Data science is an exciting discipline that allows you to turn raw data into understanding, insight, and knowledge. The goal of “R for Data Science” is to help you learn the most important tools in R that will allow you to do data science. After going through this course, you’ll have the tools to tackle a wide variety of data science challenges, using the best parts of R.
What you will learn
Data science is a huge field, and there’s no way you can master it by going through a single course. The goal of this course is to give you a solid foundation in the most important tools
First, you must import your data into R. This typically means that you take data stored in a file, database, or web API, and load it into a data frame in R. If you can’t get your data into R, you can’t do data science on it!

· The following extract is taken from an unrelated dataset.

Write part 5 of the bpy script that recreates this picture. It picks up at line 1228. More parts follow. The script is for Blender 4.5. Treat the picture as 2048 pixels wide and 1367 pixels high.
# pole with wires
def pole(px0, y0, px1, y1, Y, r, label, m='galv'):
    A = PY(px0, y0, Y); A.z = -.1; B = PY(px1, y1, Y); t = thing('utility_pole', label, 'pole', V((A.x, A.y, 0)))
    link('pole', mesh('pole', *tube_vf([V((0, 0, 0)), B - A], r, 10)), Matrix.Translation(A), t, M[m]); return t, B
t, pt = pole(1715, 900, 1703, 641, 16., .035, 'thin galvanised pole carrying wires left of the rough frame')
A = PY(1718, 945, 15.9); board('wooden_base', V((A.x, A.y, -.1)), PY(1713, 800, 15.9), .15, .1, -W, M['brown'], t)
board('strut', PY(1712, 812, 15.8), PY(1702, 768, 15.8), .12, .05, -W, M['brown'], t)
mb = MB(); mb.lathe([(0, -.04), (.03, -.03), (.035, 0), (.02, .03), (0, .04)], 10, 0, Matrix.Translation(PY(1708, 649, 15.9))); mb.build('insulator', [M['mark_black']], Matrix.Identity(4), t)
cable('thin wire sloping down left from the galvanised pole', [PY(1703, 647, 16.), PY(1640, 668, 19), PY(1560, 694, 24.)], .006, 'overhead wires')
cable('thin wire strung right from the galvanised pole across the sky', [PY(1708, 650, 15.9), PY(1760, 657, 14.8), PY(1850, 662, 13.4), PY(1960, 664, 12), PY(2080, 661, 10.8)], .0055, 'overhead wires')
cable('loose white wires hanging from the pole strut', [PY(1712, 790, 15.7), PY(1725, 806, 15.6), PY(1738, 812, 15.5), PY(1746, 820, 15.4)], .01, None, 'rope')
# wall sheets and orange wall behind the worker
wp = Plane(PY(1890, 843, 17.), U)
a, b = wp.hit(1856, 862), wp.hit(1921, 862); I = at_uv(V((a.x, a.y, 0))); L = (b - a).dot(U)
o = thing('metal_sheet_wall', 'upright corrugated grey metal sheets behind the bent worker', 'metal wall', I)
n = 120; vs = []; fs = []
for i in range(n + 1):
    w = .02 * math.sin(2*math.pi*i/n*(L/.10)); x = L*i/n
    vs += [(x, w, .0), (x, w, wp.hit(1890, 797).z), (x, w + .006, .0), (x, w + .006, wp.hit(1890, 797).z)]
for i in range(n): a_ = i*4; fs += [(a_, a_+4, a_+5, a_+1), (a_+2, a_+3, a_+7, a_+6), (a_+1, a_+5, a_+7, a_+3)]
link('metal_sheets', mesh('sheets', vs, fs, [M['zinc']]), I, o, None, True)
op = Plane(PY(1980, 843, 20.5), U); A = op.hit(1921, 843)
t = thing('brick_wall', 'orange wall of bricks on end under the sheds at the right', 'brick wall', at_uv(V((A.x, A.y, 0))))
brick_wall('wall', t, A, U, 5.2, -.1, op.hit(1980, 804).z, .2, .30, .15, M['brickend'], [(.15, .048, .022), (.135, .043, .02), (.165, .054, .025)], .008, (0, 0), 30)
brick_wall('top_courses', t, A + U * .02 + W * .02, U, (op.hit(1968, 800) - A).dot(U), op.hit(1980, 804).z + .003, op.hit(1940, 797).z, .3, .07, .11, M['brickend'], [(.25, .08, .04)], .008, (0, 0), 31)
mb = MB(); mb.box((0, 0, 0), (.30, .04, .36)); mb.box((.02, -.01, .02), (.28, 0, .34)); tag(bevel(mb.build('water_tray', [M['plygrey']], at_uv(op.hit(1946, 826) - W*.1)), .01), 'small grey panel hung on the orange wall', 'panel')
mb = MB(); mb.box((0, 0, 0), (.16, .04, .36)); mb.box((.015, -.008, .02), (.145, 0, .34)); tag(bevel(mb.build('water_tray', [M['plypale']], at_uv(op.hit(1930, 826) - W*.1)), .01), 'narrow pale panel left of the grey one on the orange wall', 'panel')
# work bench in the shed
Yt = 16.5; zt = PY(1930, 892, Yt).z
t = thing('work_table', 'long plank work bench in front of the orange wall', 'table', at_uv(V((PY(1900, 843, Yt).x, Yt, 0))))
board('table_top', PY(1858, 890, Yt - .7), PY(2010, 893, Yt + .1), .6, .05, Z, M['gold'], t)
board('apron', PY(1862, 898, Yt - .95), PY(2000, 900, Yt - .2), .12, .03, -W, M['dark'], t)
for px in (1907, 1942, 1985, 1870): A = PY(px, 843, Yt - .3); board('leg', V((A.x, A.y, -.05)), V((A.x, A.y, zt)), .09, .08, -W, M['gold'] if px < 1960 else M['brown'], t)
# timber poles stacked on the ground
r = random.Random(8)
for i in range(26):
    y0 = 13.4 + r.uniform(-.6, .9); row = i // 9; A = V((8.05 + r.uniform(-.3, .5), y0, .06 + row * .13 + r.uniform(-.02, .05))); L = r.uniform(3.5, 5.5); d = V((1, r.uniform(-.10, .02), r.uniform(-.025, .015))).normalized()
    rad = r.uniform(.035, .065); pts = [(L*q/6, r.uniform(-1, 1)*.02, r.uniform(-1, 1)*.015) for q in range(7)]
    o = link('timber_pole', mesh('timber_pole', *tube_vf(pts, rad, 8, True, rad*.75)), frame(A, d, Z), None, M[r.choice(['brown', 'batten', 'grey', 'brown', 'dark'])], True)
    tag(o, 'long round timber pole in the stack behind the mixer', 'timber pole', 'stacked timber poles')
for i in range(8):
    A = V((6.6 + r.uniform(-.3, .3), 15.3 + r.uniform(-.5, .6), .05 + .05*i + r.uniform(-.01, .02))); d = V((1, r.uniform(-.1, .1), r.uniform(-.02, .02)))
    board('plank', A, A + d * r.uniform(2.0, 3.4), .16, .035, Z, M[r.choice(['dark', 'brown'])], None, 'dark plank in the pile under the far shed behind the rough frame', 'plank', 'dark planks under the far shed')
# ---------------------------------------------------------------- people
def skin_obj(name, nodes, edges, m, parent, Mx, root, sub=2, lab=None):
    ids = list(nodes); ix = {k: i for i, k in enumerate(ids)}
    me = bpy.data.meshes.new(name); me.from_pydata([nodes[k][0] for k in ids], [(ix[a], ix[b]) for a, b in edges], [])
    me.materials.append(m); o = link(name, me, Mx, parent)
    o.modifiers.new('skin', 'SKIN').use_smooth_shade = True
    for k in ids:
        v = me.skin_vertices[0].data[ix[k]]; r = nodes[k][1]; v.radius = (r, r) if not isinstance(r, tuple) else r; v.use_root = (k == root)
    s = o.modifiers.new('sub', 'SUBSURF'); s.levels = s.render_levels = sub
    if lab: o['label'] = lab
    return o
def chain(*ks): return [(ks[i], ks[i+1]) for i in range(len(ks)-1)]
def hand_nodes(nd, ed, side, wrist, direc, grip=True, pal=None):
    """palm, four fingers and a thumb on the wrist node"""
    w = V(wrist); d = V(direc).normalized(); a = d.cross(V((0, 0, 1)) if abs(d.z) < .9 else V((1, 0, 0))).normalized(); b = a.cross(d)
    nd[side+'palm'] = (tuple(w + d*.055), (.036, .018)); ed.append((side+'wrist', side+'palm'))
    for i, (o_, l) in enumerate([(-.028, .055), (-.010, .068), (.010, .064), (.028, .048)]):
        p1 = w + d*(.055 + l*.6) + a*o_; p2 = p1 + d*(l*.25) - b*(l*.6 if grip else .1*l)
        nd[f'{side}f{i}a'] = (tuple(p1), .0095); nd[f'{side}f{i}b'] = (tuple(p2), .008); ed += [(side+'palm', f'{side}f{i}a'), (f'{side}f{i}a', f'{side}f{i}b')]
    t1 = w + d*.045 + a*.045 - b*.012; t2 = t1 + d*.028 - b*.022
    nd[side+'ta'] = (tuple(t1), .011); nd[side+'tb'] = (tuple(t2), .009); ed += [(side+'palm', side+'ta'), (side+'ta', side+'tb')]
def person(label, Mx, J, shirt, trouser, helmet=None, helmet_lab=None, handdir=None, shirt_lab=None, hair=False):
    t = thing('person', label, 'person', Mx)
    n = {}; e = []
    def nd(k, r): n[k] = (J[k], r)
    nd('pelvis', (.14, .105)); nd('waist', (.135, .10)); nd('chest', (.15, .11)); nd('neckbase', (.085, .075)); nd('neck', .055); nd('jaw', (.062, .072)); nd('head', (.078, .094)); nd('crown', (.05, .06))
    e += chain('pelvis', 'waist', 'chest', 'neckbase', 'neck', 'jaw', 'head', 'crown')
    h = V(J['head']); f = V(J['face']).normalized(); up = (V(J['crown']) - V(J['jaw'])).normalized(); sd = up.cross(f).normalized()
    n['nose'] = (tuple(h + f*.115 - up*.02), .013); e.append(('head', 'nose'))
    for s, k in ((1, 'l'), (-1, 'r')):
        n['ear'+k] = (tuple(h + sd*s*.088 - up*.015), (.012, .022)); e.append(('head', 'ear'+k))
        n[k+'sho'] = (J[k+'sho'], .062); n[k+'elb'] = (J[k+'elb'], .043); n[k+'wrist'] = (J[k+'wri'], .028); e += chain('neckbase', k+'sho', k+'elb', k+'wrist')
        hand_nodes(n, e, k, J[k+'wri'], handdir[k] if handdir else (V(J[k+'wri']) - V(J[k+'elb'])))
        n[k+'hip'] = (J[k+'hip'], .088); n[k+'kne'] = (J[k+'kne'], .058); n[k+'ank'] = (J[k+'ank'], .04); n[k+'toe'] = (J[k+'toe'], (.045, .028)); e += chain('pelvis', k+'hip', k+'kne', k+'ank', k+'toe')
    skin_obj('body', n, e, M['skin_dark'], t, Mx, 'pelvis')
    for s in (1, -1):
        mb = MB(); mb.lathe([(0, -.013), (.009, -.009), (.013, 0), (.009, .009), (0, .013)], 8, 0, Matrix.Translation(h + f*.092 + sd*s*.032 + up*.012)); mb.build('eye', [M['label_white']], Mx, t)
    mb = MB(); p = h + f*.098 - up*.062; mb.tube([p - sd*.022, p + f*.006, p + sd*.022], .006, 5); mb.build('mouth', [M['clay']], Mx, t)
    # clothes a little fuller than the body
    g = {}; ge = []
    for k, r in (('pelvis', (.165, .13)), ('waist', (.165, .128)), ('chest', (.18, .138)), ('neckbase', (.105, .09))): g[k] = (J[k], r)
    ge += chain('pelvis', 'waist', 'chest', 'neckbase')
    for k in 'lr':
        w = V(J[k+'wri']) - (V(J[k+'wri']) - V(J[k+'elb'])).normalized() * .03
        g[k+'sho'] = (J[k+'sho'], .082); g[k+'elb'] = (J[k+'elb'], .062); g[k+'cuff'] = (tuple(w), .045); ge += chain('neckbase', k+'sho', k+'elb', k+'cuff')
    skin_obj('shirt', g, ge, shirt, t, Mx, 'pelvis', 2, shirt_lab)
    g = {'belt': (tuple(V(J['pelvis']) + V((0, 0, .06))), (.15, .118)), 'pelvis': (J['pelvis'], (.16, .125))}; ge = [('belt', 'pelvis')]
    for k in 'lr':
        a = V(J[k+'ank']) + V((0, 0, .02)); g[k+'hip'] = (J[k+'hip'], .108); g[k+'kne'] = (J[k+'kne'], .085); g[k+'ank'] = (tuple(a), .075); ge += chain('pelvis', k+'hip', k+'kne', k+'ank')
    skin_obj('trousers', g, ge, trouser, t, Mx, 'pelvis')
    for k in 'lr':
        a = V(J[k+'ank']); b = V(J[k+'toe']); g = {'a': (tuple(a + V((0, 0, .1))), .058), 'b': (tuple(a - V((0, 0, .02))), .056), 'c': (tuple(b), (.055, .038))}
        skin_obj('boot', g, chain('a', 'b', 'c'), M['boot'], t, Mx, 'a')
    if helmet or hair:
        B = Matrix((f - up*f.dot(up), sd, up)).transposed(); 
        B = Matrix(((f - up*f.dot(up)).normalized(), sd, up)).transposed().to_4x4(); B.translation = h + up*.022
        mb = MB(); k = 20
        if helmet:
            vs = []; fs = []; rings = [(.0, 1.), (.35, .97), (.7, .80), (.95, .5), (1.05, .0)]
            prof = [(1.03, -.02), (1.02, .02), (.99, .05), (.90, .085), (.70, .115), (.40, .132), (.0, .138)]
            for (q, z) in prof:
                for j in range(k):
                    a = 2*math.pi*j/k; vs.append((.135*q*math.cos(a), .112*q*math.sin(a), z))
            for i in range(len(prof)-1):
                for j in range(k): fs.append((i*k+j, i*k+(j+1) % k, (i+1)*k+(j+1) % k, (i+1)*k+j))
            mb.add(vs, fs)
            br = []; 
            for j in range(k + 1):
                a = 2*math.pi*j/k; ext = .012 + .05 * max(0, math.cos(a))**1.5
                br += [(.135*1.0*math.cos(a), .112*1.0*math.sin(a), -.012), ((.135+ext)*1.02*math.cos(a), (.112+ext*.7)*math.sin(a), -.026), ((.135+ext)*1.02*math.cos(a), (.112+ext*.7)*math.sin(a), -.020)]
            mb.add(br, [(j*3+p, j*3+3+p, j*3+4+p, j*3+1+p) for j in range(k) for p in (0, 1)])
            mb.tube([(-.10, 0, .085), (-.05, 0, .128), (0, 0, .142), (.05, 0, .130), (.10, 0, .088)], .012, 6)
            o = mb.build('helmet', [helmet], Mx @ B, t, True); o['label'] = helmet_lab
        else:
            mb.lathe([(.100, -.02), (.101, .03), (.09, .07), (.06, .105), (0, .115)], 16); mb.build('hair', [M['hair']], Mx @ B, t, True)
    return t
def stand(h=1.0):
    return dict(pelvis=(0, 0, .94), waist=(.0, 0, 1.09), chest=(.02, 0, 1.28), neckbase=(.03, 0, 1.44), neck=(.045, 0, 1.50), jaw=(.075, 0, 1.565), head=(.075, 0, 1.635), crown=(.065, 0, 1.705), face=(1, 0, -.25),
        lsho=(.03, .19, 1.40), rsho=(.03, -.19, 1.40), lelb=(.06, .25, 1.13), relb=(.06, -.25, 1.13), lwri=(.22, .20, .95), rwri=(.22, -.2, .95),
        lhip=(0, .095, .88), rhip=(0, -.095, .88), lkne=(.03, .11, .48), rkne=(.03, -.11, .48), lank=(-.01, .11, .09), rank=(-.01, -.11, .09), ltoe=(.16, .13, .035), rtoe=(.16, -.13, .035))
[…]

Once you’ve imported your data, it is a good idea to tidy it. Tidying your data means storing it in a consistent form that matches the semantics of the dataset with the way it is stored. In brief, when your data is tidy, each column is a variable, and each row is an observation. Tidy data is important because the consistent structure lets you focus your struggle on questions about the data, not fighting to get the data into the right form for different functions.
Once you have tidy data, a common first step is to transform it. Transformation includes narrowing in on observations of interest (like all people in one city, or all data from the last year), creating new variables that are functions of existing variables (like computing speed from distance and time), and calculating a set of summary statistics (like counts or means). Together, tidying and transforming are called wrangling, because getting your data in a form that’s natural to work with often feels like a fight!
Once you have tidy data with the variables you need, there are two main engines of knowledge generation: visualization and modelling. These have complementary strengths and weaknesses so any real analysis will iterate between them many times.
Prerequisites:
You should be generally numerically literate, and it’s helpful if you have some programming experience already.